■ Provided material:
········
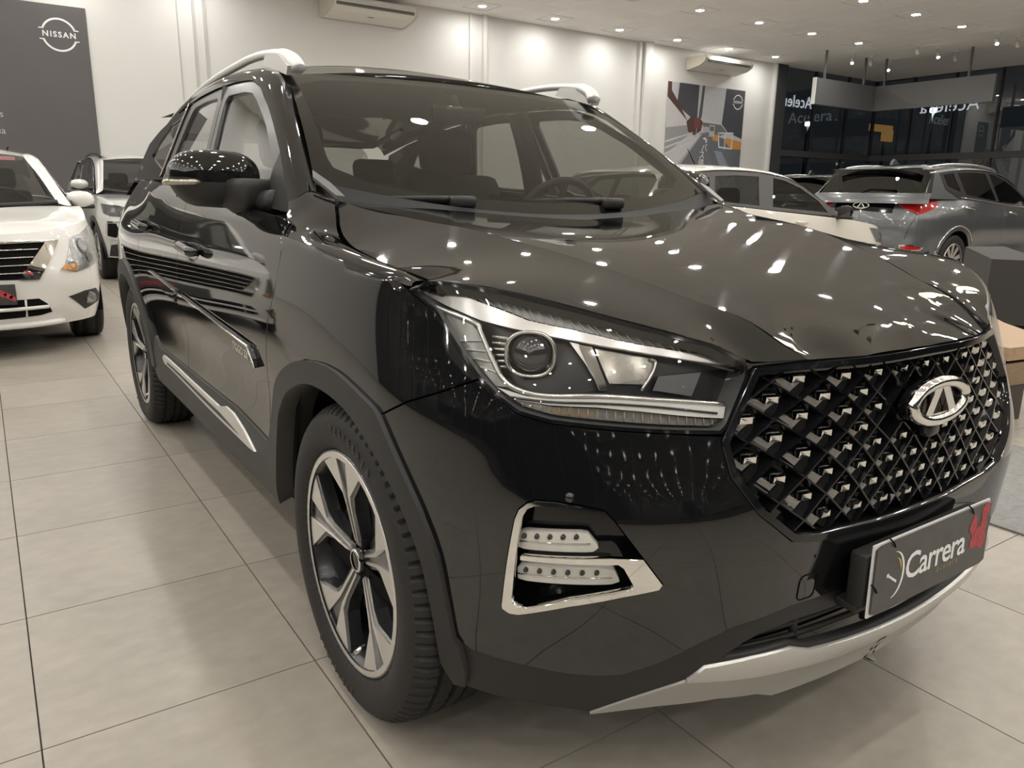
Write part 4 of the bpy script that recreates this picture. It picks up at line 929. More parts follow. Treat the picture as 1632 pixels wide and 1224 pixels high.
# --- grille with studs
GK = [0, .037, .075, .114, .154, .192, .232, .279, .330, .388, .444, .50, .56, .62, .68]
GZ = [.866, .832, .800, .770, .737, .706, .669, .632, .592, .555, .52]
def gs(k): return math.copysign(GK[abs(k)], k)
def grille():
    top = [(0, .868), (.194, .867), (.321, .865), (.424, .858), (.450, .822), (.494, .754)]
    half = top[1:] + gr_half[::-1][:-1]
    ol = [top[0]] + half + [gr_half[0]] + mirror_s(half)[::-1]
    ol = np.array(ol); inn = inset(densify(ol, .02), .012)
    m = MB(); add_panel(m, SH.off(.004), ol, holes=[inn], res=.02, depth=.035); g = m.build('grille', GLOSSBLK, SUV)
    m = MB(); add_panel(m, SH.off(-.034), ol, res=.05, depth=0); m.build('grille_back', GLOSSBLK, g)
    inn2 = inset(densify(ol, .02), .008)
    f0, f1 = SH.off(-.034), SH.off(-.008)
    # diagonal bars, each its own part
    def bar(nodes):
        if len(nodes) < 2: return
        D = densify(nodes, .012, closed=False); ok = inside(inn2, D); runs = []; cur = []
        for p, q in zip(D, ok):
            if q: cur.append(p)
            elif cur: runs.append(cur); cur = []
        if cur: runs.append(cur)
        for r in runs:
            if len(r) < 3: continue
            r = np.array(r); tg = np.gradient(r, axis=0); tg /= np.linalg.norm(tg, axis=1)[:, None]; n = np.stack([-tg[:, 1], tg[:, 0]], 1)
            P = np.stack([f0(r + n * .008), f1(r + n * .0016), f1(r - n * .0016), f0(r - n * .008)], 1)
            b = MB(); b.grid(P, smooth=False); b.build('grille_bar', GLOSSBLK, g)
    for sgn in (1, -1):
        for c in range(-13, 14):
            nodes = []
            for j in range(len(GZ)):
                k = c * 2 - 1 + sgn * j + (0 if sgn > 0 else 10) - (10 if sgn > 0 else 0) * 0
                k = 2 * c + sgn * j
                if abs(k) <= 14: nodes.append((gs(k), GZ[j]))
            bar(nodes)
    # studs: black post with a bright faceted head, a pale wedge under each
    def stud_mesh():
        m = MB(); m.box((0, .008, .0015), (.0235, .024, .0175), bev=.004); return m
    def head_mesh():
        m = MB(); s, t = .0105, .0078
        r0 = [(-s, .019, -t), (s, .019, -t), (s, .019, t), (-s, .019, t)]; r1 = [(-s * .9, .026, -t * .8), (s * .9, .026, -t * .8), (s * .85, .027, t * .7), (-s * .85, .027, t * .7)]; mid = [(-s * .25, .0255, -t * .1), (s * .35, .0245, 0)]
        m.add(r0 + r1 + mid, [(0, 1, 5, 4), (1, 2, 6, 5), (2, 3, 7, 6), (3, 0, 4, 7), (4, 5, 9, 8), (5, 6, 9), (6, 7, 8, 9), (7, 4, 8)]); return m
    def wedge_mesh():
        m = MB(); V = [(-.026, .001, -.003), (.026, .001, -.003), (0, .001, -.034), (-.009, .014, -.006), (.009, .014, -.006), (0, .012, -.016)]
        F = [(0, 1, 4, 3), (0, 3, 5, 2), (1, 2, 5, 4), (3, 4, 5), (0, 2, 1)]; m.add(V, F); return m
    sm = hm = wm = None; WEDGE = mat('warm grey wedge', (.78, .75, .69), .45)
    for j in range(1, len(GZ)):
        for k in range(-10, 11):
            if (k + j) % 2 == 0: continue
            uv = np.array([(gs(k), GZ[j] + .003)])
            if not inside(inset(densify(ol, .02), .016), uv)[0]: continue
            if abs(uv[0, 0]) < .125 and abs(GZ[j] - .768) < .045: continue
            p = SH.off(-.033)(uv)[0]; n = fnormal(SH, uv, -1.)[0]; yv = Vector((n[0], n[1], 0)).normalized(); zv = Vector((0, 0, 1)); xv = yv.cross(zv)
            M = Matrix((xv, yv, zv)).transposed().to_4x4(); M.translation = Vector(p)
            if sm is None:
                st = stud_mesh().build('stud', GLOSSBLK, g); hd = head_mesh().build('stud_head', CHROME, g); we = wedge_mesh().build('stud_wedge', WEDGE, g); sm, hm, wm = st.data, hd.data, we.data
            else:
                st = link_mesh('stud', sm, None, g); hd = link_mesh('stud_head', hm, None, g); we = link_mesh('stud_wedge', wm, None, g)
            kk = 1.0 + .30 * min(1, abs(uv[0, 0]) / .4); sc = Matrix.Diagonal((kk, 1.0, 1.0, 1))
            for q in (st, hd, we): q.matrix_local = M @ sc
    # emblem: oval ring with an A shape
    c = SH.off(.012)([(0, .770)])[0]; M = frame(c, (0, 1, 0), (-.05, 0, 1))
    a, b = .104, .042
    m = MB(); m.tube([tuple(M @ Vector((a * .88 * math.cos(t), b * .86 * math.sin(t), .006))) for t in np.linspace(0, 2 * math.pi, 49)[:-1]], .012, 10, closed=True, flat=1.0)
    e = m.build('emblem', CHROME, SUV)
    m = MB()
    for sg in (-1, 1): m.prism([(sg * .006 - .0115, .036), (sg * .006 + .0115, .036), (sg * .050 + .013, -.034), (sg * .050 - .013, -.034)], .000, .012, lambda a_, b_, h: tuple(M @ Vector((a_, b_, h))))
    m.prism([(-.05, -.033), (.05, -.033), (.044, -.022), (-.044, -.022)], .0, .010, lambda a_, b_, h: tuple(M @ Vector((a_, b_, h)))); m.build('emblem_letter', CHROME, e)
    m = MB(); m.prism([(a * math.cos(t), b * math.sin(t)) for t in np.linspace(0, 2 * math.pi, 40)[:-1]], -.014, -.001, lambda a_, b_, h: tuple(M @ Vector((a_, b_, h)))); m.build('emblem_plate', GLOSSBLK, e)
    m = MB(); p = SH.off(.0)([(0, .715)])[0]; m.box((p[0] - .012, 0, p[2]), (.05, .045, .035), bev=.01); m.build('front_camera', GLOSSBLK, g)
grille()

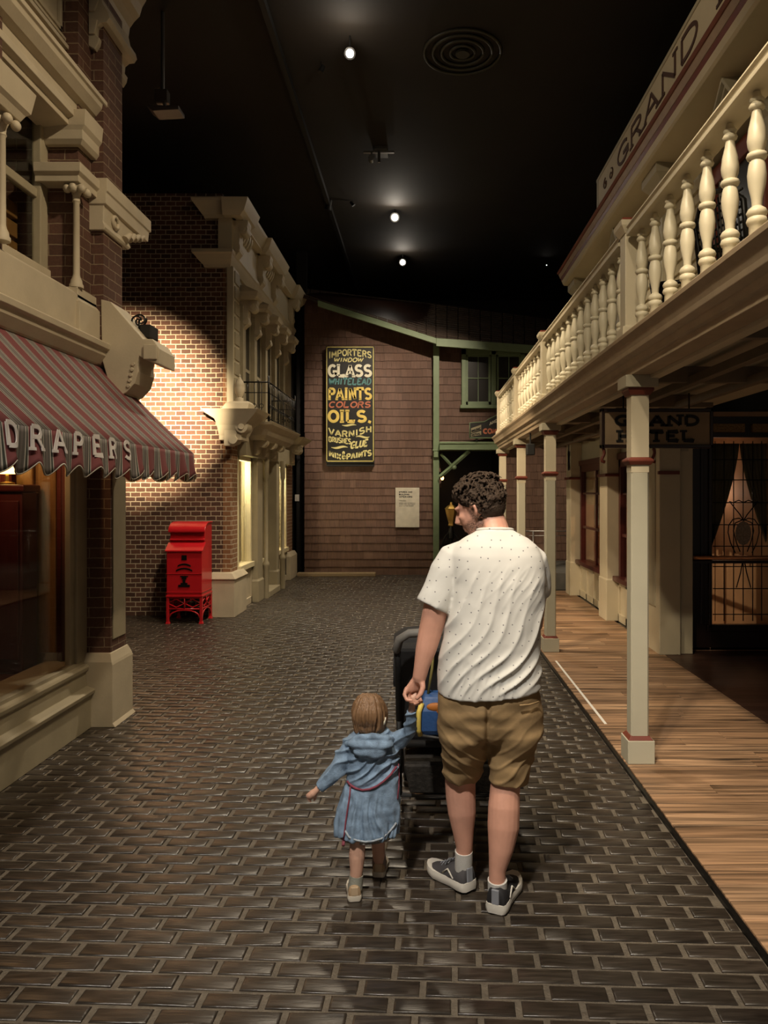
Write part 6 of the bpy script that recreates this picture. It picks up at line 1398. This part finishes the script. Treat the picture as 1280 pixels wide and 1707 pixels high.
MB().box(xl-.0, xr+.0, 3.86, 4.35, .38, .43).build('seat', fab, ST, bevel=.015)
m_ = MB(); m_.tube([(xl, 3.74, .445), (xr, 3.74, .445)], .018, 10); m_.build('cross_bar', black, ST, smooth=True)
m_ = MB(); m_.stack([(xl+.05, xr-.05, 3.80, 4.3, .17), (xl+.02, xr-.02, 3.76, 4.36, .33)]); m_.build('basket', mat('dark_mesh_basket', (.035, .03, .025), .7, var=.5, scale=40, bump=.4), ST, bevel=.01)
BG = thing('backpack', P(720, 1228, 3.50), 'small blue bag with yellow edge and orange patch hanging on the stroller handle', 'bag')
bl = mat('blue_nylon', (.028, .085, .24), .5, var=.2, bump=.2, bscale=60); ylw = mat('yellow_piping', (.72, .55, .12), .5, bump=0); orp = mat('orange_patch', (.50, .17, .03), .6, bump=0)
a, b_ = P(700, 1160, 3.50), P(699, 1226, 3.50)
bm2 = MB(); bm2.stack([(b_.x+.02, b_.x+.21, 3.49, 3.60, b_.z), (b_.x, b_.x+.23, 3.47, 3.62, b_.z+.03), (b_.x, b_.x+.23, 3.47, 3.62, b_.z+.12), (b_.x+.02, b_.x+.21, 3.50, 3.61, a.z)]); bm2.build('bag_body', bl, BG, bevel=.012, seg=3)
m_ = MB(); m_.tube([(b_.x+.004, 3.474, b_.z+.01), (b_.x-.004, 3.462, b_.z+.04), (b_.x-.002, 3.462, b_.z+.12), (b_.x+.012, 3.474, a.z-.025)], .012, 8); m_.build('piping', ylw, BG, smooth=True)
m_ = MB(); m_.tube([(b_.x+.01, 3.478, b_.z+.008), (b_.x+.115, 3.470, b_.z-.006), (b_.x+.22, 3.478, b_.z+.008)], .006, 8); m_.build('bottom_piping', greym, BG, smooth=True)
m_ = MB(); m_.ball((b_.x+.075, 3.476, a.z-.045), (.042, .012, .020), 16, 10); m_.ball((b_.x+.105, 3.474, a.z-.06), (.03, .010, .022), 12, 8); m_.build('patch', orp, BG, smooth=True)
m_ = MB(); m_.tube([(b_.x+.04, 3.54, a.z-.01), (b_.x+.06, 3.54, a.z+.12), (b_.x+.07, 3.555, hz_-.012)], .007, 6); m_.tube([(b_.x+.18, 3.54, a.z-.01), (b_.x+.17, 3.54, a.z+.12), (b_.x+.17, 3.555, hz_-.012)], .007, 6); m_.build('strap', mat('olive_strap', (.20, .17, .05), .7, bump=0), BG, smooth=True)
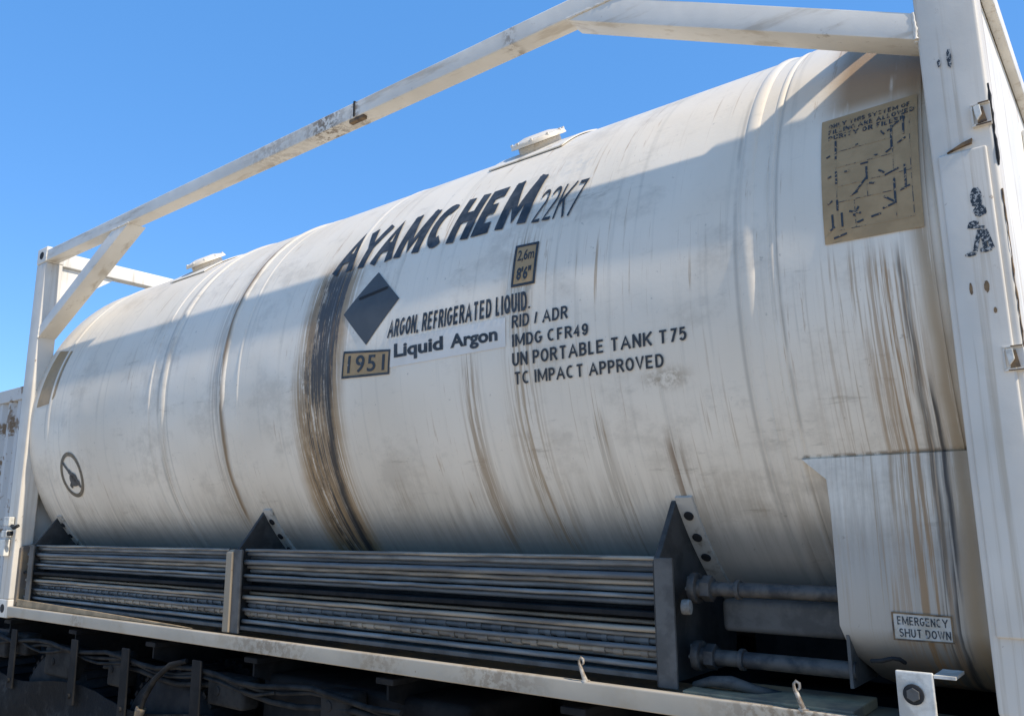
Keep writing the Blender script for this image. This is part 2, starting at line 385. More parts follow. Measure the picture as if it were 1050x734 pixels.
def stroke_bm(txt, t=.14, gap=.13, shear=0.0, sp=.32, wf=1.0):
    b = bmesh.new(); x = 0.0; lay = 0; words = [b]
    nxt = dict(enumerate(txt[1:]))
    for i_, ch in enumerate(txt):
        if ch == ' ': x += sp; b = bmesh.new(); words.append(b); continue
        wd, lines = GL[ch]; ww = max(wd*wf, t)
        for pl_ in lines:
            pts = []
            for (u, v) in pl_:
                px = x+t/2+u*max(ww-t, 0); py = t/2+v*(1-t)
                pts.append((px+shear*py, py))
            for e_, n_ in ((0, 1), (-1, -2)):      # square off free stroke ends at the cap height and baseline
                (ax, ay), (bx, by) = pts[e_], pts[n_]
                if pl_[e_][1] in (0, 1) and abs(ay-by) > .1 and pl_[0] != pl_[-1]:
                    k_ = (t/2)/abs(ay-by); pts[e_] = (ax+(ax-bx)*k_, ay+(ay-by)*k_)
            lay = (lay+1) % 3
            for qd in ribbon(pts, t): b.faces.new([b.verts.new((a, c, lay*.0001)) for a, c in qd])
        x += ww+gap
        if ch in 'AY' and nxt.get(i_) in ('A', 'Y'): x -= gap*1.3
    tot = x-gap+shear
    for b in words:
        for v in b.verts: v.co.x /= tot
    return words
def stencil(name, txt, q, mat, parent, t=.14, gap=.13, shear=0, sp=.32, off=.004, surf=cylmap, wf=1.0):
    return [wrap(name, b, q, mat, parent, off, surf) for b in stroke_bm(txt, t, gap, shear, sp, wf)]
def frame_polys(t, ty=None):
    ty = t if ty is None else ty
    return [[(0, 0), (1, 0), (1, ty), (0, ty)], [(0, 1-ty), (1, 1-ty), (1, 1), (0, 1)],
            [(0, ty), (t, ty), (t, 1-ty), (0, 1-ty)], [(1-t, ty), (1, ty), (1, 1-ty), (1-t, 1-ty)]]
RECT = [[(0, 0), (1, 0), (1, 1), (0, 1)]]
def strokes(segs, wx, wy=None):
    wy = wx if wy is None else wy; out = []
    for (x0, y0, x1, y1) in segs:
        dx, dy = x1-x0, y1-y0; l = math.hypot(dx, dy) or 1; nx, ny = -dy/l*wx/2, dx/l*wy/2
        out.append([(x0+nx, y0+ny), (x0-nx, y0-ny), (x1-nx, y1-ny), (x1+nx, y1+ny)])
    return out
def disc(cx, cy, rx, ry, n=32): return [(cx+rx*math.cos(2*math.pi*k/n), cy+ry*math.sin(2*math.pi*k/n)) for k in range(n)]
def annulus(cx, cy, rx, ry, t, n=48):
    a = disc(cx, cy, rx, ry, n); b = disc(cx, cy, rx*(1-t), ry*(1-t), n)
    return [[a[k], a[(k+1) % n], b[(k+1) % n], b[k]] for k in range(n)]
def tag(o, label, cat, group=None, kind=None):
    if label: o['label'] = label
    if cat: o['category'] = cat
    if group: o['group'] = group
    if kind: o['kind'] = kind
    return o
def empty(name, loc, label, cat, group=None):
    o = bpy.data.objects.new(name, None); C.objects.link(o); o.location = loc; o.empty_display_size = .3
    return tag(o, label, cat, group)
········
■ Brief:
Using the listing above, pull out all lines that hold the word "parts".

■ Reply to the exercise:
Write part 4 of the bpy script that recreates this picture. It picks up at line 929. More parts follow. Treat the picture as 1632 pixels wide and 1224 pixels high.
Keep writing the Blender script for this image. This is part 2, starting at line 385. More parts follow. Measure the picture as if it were 1050x734 pixels.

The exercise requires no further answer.